- [Scene modeling code data]:
--------------------------------

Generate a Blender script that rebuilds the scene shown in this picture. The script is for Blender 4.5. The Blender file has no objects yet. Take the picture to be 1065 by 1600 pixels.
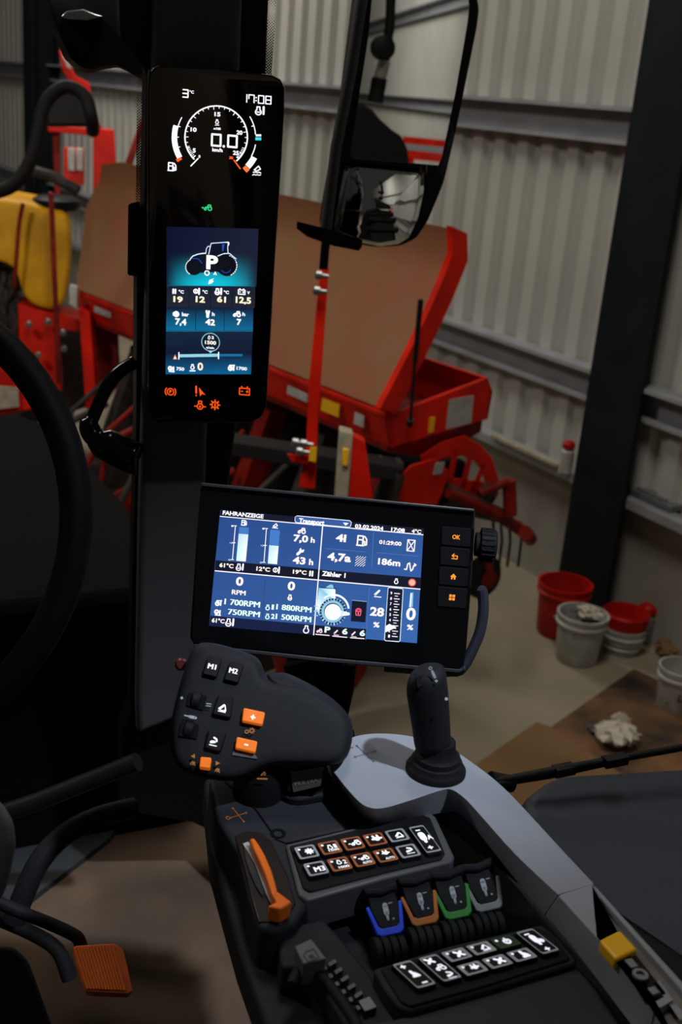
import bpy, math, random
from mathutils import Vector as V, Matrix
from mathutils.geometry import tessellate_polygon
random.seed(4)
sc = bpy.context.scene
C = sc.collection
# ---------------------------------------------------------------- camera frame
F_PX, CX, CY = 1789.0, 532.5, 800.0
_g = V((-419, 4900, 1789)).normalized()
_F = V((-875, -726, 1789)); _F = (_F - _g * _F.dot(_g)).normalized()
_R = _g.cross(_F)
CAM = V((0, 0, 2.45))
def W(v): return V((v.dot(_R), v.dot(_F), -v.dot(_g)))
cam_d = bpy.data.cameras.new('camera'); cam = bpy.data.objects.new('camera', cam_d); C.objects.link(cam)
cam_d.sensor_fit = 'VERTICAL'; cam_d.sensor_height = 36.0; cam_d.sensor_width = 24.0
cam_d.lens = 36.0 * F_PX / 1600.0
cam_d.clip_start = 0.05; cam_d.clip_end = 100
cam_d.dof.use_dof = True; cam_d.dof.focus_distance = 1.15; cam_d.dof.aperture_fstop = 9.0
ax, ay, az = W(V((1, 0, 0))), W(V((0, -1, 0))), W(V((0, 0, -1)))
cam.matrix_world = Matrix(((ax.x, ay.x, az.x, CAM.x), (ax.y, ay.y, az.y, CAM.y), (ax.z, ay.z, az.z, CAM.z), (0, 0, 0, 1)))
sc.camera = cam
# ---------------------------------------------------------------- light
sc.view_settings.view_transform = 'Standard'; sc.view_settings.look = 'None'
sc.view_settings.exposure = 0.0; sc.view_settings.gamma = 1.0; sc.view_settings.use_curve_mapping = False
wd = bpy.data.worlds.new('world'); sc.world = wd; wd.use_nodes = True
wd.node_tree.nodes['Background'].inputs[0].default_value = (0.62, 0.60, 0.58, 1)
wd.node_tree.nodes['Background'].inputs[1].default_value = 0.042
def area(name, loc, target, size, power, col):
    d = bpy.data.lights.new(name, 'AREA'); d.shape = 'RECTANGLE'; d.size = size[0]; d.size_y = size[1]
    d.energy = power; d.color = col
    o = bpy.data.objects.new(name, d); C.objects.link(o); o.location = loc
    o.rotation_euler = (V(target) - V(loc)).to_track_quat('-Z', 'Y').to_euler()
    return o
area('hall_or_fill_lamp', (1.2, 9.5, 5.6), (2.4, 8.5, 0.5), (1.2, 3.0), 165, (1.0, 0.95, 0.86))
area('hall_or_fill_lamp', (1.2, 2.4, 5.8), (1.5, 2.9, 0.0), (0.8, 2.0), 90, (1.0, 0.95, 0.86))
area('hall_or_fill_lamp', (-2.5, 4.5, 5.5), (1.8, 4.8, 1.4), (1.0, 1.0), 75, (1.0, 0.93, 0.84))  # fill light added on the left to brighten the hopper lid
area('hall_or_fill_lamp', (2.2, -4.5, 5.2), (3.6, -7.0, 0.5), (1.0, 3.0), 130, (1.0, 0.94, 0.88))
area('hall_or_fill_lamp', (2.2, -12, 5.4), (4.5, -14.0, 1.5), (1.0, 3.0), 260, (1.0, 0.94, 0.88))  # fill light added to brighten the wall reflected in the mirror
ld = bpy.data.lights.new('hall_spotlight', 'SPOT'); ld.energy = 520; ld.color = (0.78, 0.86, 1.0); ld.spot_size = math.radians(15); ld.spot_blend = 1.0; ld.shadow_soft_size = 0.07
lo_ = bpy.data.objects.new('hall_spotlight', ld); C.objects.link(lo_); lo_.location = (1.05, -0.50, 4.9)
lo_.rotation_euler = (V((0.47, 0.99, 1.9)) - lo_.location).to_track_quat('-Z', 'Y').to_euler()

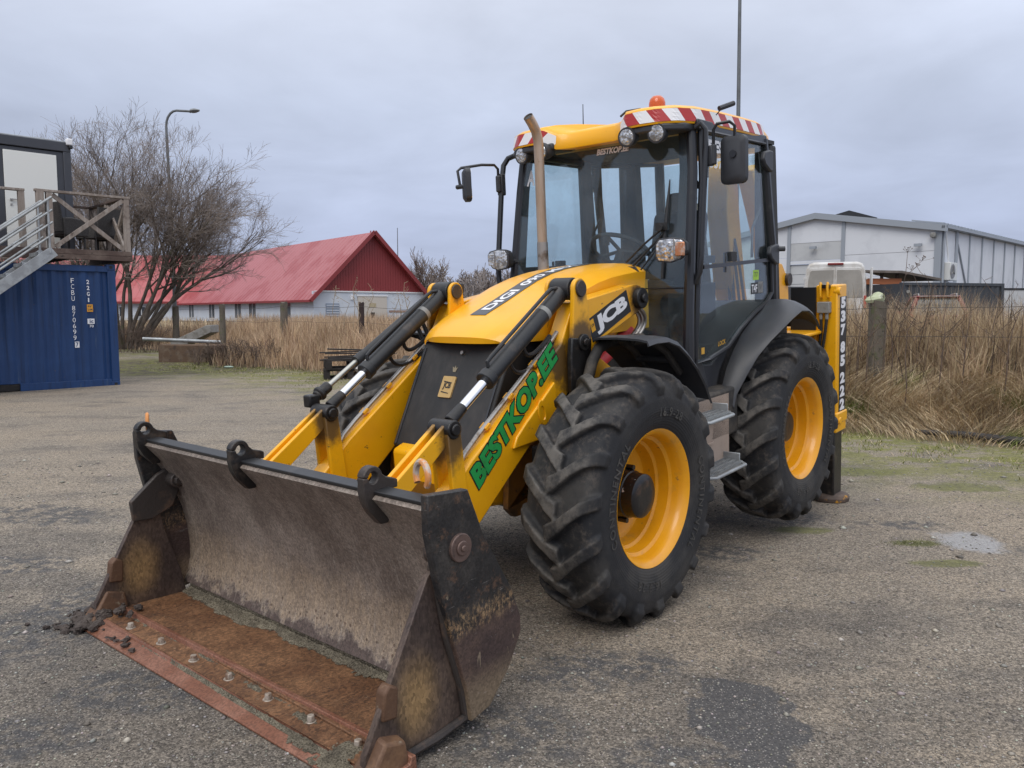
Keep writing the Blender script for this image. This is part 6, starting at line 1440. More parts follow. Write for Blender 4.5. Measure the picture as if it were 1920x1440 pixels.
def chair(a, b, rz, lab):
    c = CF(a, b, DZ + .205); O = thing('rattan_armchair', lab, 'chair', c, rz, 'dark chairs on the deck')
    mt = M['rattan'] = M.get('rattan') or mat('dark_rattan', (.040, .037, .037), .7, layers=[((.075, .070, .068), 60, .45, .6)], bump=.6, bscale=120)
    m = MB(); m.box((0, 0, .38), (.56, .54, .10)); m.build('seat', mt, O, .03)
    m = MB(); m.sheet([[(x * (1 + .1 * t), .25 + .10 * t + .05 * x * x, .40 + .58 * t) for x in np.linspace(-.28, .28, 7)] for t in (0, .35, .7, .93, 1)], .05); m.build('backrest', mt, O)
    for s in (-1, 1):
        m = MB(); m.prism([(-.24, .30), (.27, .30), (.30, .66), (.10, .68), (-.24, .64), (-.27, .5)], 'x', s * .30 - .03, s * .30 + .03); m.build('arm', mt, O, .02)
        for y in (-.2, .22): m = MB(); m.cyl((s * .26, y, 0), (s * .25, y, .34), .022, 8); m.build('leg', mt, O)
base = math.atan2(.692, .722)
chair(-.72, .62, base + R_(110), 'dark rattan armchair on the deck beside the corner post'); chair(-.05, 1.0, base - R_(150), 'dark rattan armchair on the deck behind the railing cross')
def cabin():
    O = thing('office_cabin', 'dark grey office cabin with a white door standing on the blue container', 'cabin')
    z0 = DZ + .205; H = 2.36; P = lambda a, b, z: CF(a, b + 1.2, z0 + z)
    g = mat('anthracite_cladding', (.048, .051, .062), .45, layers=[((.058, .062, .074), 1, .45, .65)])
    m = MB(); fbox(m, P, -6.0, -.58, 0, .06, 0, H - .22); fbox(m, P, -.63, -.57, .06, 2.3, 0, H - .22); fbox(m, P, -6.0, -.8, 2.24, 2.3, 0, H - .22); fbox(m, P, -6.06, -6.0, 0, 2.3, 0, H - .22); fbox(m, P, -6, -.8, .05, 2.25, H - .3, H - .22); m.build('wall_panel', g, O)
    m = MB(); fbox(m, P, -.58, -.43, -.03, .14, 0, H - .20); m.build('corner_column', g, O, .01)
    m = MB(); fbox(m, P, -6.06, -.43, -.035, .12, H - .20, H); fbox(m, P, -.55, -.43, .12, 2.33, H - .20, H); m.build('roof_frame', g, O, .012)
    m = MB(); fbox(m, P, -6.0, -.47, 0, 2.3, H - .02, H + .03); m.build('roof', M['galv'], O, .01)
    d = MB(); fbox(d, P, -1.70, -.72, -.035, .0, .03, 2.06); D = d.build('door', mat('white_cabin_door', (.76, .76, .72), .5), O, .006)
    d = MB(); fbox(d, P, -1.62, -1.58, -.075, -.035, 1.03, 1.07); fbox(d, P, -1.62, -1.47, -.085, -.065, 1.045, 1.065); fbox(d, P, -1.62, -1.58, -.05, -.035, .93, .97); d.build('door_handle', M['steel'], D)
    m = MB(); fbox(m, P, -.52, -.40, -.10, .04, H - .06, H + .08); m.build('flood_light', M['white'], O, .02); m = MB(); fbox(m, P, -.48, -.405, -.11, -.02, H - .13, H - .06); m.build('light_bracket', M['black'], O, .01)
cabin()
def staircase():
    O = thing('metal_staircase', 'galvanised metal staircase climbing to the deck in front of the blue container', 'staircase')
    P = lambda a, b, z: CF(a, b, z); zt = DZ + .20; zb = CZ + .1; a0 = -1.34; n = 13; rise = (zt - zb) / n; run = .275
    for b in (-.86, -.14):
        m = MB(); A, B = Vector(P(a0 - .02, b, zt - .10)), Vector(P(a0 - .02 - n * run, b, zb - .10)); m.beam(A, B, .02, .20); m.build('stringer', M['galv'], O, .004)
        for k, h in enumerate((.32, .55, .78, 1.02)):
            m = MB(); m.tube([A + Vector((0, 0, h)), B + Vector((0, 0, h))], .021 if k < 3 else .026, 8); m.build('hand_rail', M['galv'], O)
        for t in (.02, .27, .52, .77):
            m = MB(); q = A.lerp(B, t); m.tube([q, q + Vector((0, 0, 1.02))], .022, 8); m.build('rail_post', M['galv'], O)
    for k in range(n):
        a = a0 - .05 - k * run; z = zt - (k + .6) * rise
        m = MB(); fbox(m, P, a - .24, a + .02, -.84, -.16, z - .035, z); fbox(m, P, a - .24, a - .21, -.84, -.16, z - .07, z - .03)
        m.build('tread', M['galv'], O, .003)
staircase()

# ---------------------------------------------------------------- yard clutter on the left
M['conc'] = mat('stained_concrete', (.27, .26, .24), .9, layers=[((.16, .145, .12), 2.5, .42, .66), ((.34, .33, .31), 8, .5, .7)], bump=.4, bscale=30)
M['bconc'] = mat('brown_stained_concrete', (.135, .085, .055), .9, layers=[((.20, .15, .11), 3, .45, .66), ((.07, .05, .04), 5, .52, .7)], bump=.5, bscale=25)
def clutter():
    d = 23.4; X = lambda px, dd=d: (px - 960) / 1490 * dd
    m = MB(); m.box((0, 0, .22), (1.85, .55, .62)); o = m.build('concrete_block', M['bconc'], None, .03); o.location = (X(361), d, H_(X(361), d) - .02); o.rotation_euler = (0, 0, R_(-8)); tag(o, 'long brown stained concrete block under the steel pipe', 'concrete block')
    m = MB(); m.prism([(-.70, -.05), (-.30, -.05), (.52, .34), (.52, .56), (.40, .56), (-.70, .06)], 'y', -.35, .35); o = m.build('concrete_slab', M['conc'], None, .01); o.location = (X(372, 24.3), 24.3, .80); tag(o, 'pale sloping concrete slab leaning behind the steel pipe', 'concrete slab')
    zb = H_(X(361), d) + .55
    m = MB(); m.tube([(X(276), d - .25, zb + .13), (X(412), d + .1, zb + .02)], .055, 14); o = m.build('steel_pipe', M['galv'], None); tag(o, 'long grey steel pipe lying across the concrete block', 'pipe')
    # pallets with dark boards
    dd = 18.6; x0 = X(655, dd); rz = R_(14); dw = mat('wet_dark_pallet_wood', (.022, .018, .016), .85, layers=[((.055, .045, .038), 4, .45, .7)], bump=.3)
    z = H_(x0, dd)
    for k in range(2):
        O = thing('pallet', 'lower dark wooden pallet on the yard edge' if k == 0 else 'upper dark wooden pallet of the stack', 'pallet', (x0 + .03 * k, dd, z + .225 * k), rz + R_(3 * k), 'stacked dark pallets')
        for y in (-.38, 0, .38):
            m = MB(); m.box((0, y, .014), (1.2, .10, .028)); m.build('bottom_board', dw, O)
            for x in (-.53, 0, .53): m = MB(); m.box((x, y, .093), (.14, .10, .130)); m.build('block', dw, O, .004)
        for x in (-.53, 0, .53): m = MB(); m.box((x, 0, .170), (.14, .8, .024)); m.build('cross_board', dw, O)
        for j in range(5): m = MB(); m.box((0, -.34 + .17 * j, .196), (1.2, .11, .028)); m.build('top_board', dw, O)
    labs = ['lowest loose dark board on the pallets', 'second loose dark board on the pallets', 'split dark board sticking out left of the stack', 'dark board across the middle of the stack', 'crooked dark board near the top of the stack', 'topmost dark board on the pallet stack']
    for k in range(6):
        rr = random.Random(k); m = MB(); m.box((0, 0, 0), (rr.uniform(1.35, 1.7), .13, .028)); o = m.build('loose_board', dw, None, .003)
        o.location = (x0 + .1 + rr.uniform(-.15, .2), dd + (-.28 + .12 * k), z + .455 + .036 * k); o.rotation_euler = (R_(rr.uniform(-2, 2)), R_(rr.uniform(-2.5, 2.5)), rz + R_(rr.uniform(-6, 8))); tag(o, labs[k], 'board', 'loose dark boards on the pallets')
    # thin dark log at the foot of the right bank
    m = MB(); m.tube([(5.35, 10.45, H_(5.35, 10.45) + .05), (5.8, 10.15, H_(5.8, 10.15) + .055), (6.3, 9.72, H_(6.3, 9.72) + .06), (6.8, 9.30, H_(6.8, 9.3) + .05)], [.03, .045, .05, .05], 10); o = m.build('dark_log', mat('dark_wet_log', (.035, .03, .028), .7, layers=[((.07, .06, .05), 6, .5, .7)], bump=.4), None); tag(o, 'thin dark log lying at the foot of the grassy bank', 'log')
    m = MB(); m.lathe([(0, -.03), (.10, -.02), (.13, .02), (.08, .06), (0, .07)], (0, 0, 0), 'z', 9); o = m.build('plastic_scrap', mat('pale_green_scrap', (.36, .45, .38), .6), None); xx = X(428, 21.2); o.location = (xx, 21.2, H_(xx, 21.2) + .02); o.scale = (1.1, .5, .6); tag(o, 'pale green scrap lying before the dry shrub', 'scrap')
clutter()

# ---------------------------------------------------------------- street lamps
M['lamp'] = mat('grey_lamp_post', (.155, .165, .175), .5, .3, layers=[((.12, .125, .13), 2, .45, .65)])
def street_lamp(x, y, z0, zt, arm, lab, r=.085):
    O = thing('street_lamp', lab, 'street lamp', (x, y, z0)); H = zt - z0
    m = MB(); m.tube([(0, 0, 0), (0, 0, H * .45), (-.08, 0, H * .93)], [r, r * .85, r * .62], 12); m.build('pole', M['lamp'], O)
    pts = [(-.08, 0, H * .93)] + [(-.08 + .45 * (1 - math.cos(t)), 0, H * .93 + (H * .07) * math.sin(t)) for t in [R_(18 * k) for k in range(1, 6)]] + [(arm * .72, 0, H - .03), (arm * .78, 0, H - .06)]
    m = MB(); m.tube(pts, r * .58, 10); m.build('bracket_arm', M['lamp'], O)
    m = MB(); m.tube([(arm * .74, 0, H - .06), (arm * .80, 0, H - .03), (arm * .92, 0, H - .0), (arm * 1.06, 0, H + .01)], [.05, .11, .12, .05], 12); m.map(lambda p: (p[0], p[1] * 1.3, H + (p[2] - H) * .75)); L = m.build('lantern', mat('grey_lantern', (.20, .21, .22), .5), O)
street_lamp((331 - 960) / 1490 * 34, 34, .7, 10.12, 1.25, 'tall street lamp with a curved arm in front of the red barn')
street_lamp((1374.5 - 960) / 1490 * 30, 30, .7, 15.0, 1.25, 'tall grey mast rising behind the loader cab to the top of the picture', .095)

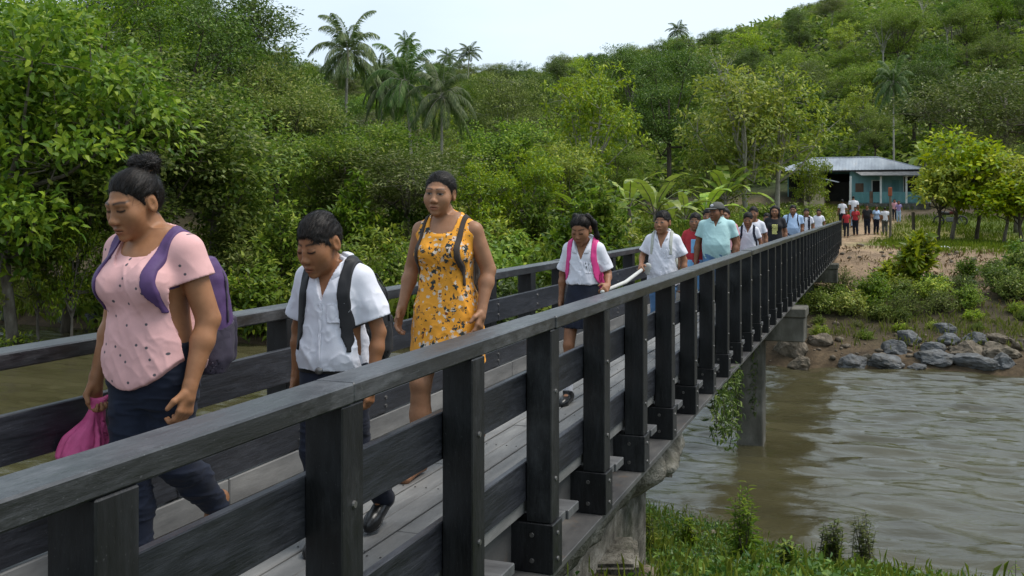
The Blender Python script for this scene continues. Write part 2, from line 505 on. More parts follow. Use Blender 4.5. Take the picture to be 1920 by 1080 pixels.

--------------------------------

- [WHAT IS NEEDED]:
Look through the data and show every line containing "from".

- [COMPLETED TASK]:
from mathutils import Vector as V, Matrix
from mathutils.geometry import tessellate_polygon
The Blender Python script for this scene continues. Write part 2, from line 505 on. More parts follow. Use Blender 4.5. Take the picture to be 1920 by 1080 pixels.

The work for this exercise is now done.